Today was Good Friday. Haven fasted as a community, and would break our fast together at the end of our service tonight. I pretty much never fast, so I sought to make the most out of it. After reading Bill Bright’s primer on fasting, I was pumped.
So this morning, I was looking for information on meditation/contemplative spirituality in the Christian tradition in hopes of finding some guidance on the matter, and then I came upon this prayer:
“Lord Jesus Christ, Son of God, have mercy on me, a sinner.”

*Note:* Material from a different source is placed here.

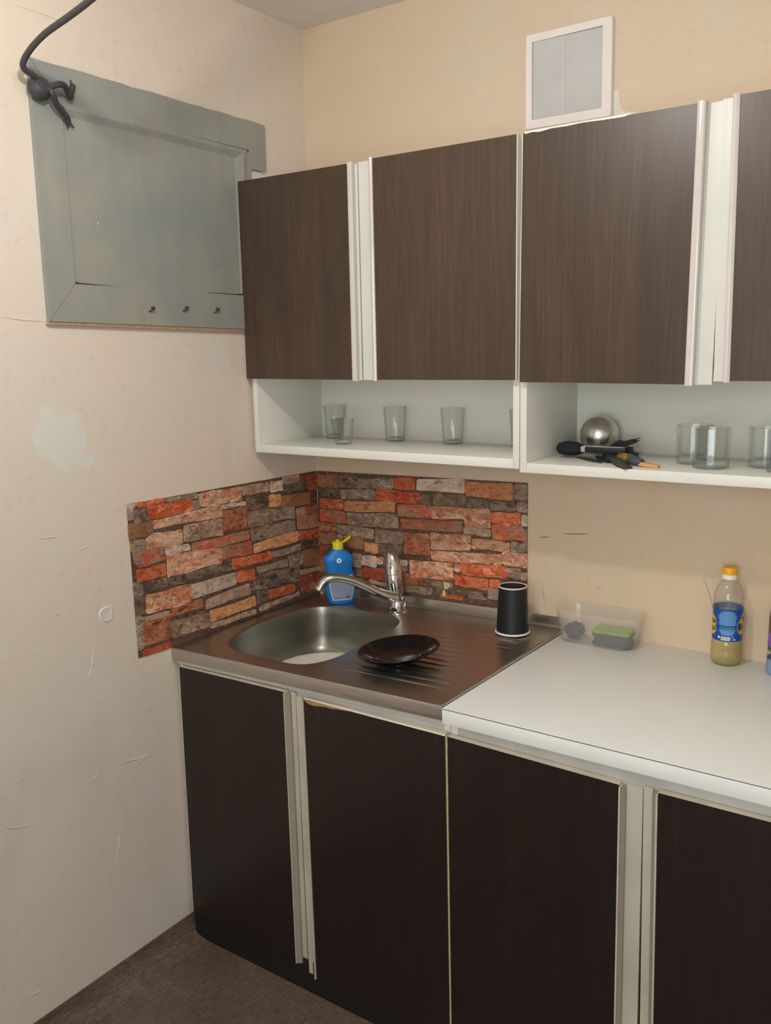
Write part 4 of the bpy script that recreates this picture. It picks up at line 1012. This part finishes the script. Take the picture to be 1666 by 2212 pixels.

The Jesus Prayer, also known as the Prayer of the Heart, has been, and continues to be taught throughout the Eastern Orthodox church as a profound and powerful prayer used in personal asceticism. A group of monks called hesychasts sought to pray this prayer as a means of opening themselves to receiving Divine Grace, invoking the presence of Jesus Christ.
From Wikipedia:
“The goal at this stage is a practice of the Jesus Prayer with the mind in the heart, which practice is free of images (see Pros Theodoulon). What this means is that by the exercise of sobriety (the mental ascesis against tempting thoughts), the Hesychast arrives at a continual practice of the Jesus Prayer with his mind in his heart and where his consciousness is no longer encumbered by the spontaneous inception of images: his mind has a certain stillness and emptiness that is punctuated only by the eternal repetition of the Jesus Prayer.”
I tried this.
There were times I realized a stillness so fresh, that I was praying the prayer without any words. I tried to allow my mind to sink into my heart. I don’t know if I did what they describe, but my mind seemed to forget everything except the meaning of this prayer during the most intense of moments. Then I must have forgotten to breathe, because I took my first breath in what seemed to be several seconds. The Hesychasts also warn about attempting such a thing too soon… I think they were kinda right. I could even hear my blood pumping through my ears, and I could sorta relax my heart and slow it down. It was crazy.
And then it happened…
I realized our patterns of thinking, our weekly routines, they rob us of ever believing in our need for intimacy with God. We seem to be able to accomplish a lot without ever giving God a thought as we walk out the door in the morning. Yet the early church fathers called their prayer schedule the Daily Office… that the primary work of the Christian was to be with God.
God, help me not forget You… I so need Your presence in my life.